The shift that needs to occur is a new business model that awards money at the point value is created. For music, that's the point at which I listen to it. iTunes has come closest to achieving this.
The longer companies try to tighten their grip with DRM rather than try to find a new service based business model, the more value will slip between their fingers.
http://www.research.ibm.com/journal/sj47-1.html
Wired has this article today on the hunter RIAA becoming the hunted.
http://blog.wired.com/music/2008/03/andersen-might.html
OK, so now the music corporations are in such dire financial straights that they need $5 am month from everyone who connect to the internet? Hmmm..
Bob, you are in Austin ... can't you go to SXSW and straighten these guys out?
http://www.wired.com/entertainment/music/news/2008/03/music_levy
Great article Bob!
When are you going to post the business plan for the New Studio?

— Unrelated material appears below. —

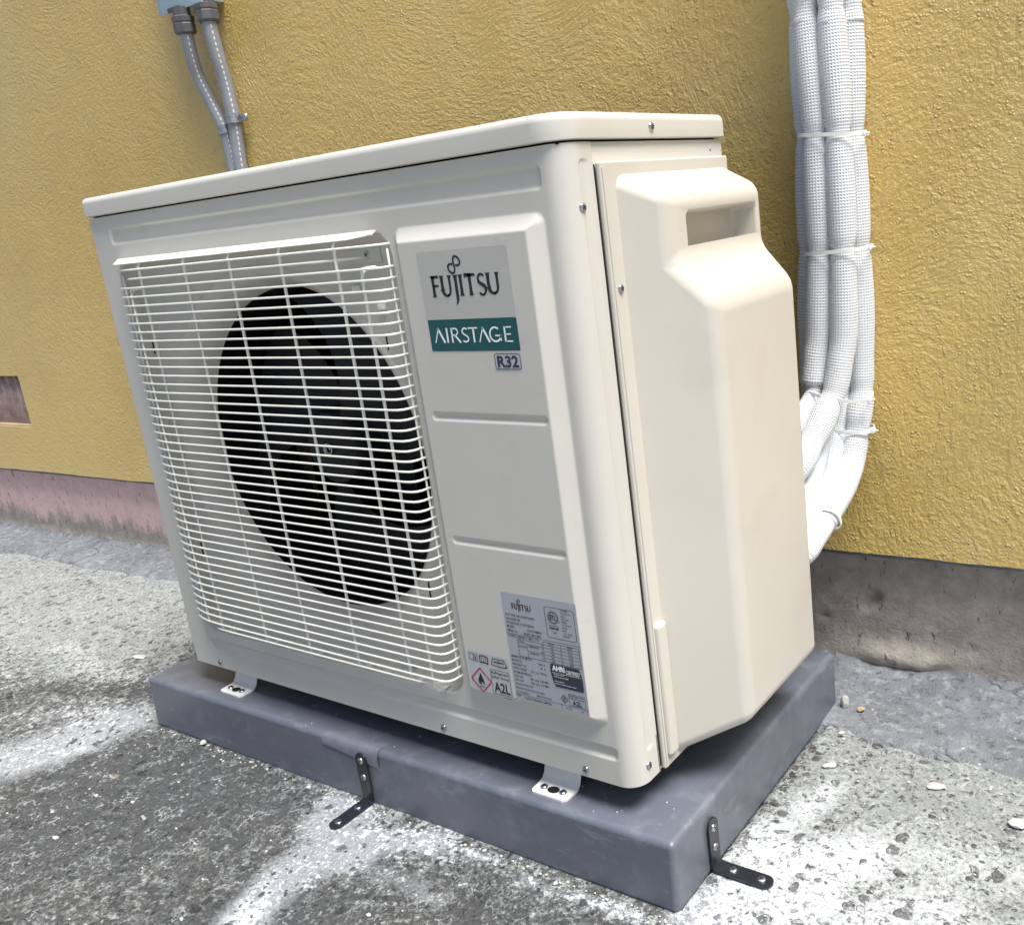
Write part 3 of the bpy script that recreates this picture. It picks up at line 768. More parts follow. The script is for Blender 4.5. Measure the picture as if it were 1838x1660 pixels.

If you could let me know that would be great. You can contact me at max@madmaxmusictv.com
Many thanks.
You are channeling Napster. He came up with the brilliant idea that if you let people hear the music they are interested in, they will become interested in a wider variety of music than if they are only allowed to hear the crap the radio stations have chosen for reasons that have nothing to do with quality.
For his genius, Napster was almost jailed, had his name stolen, and the music industry thought it had confiscated his idea. But the brilliant idea has grown, morphed and spread quietly like a fairy ring.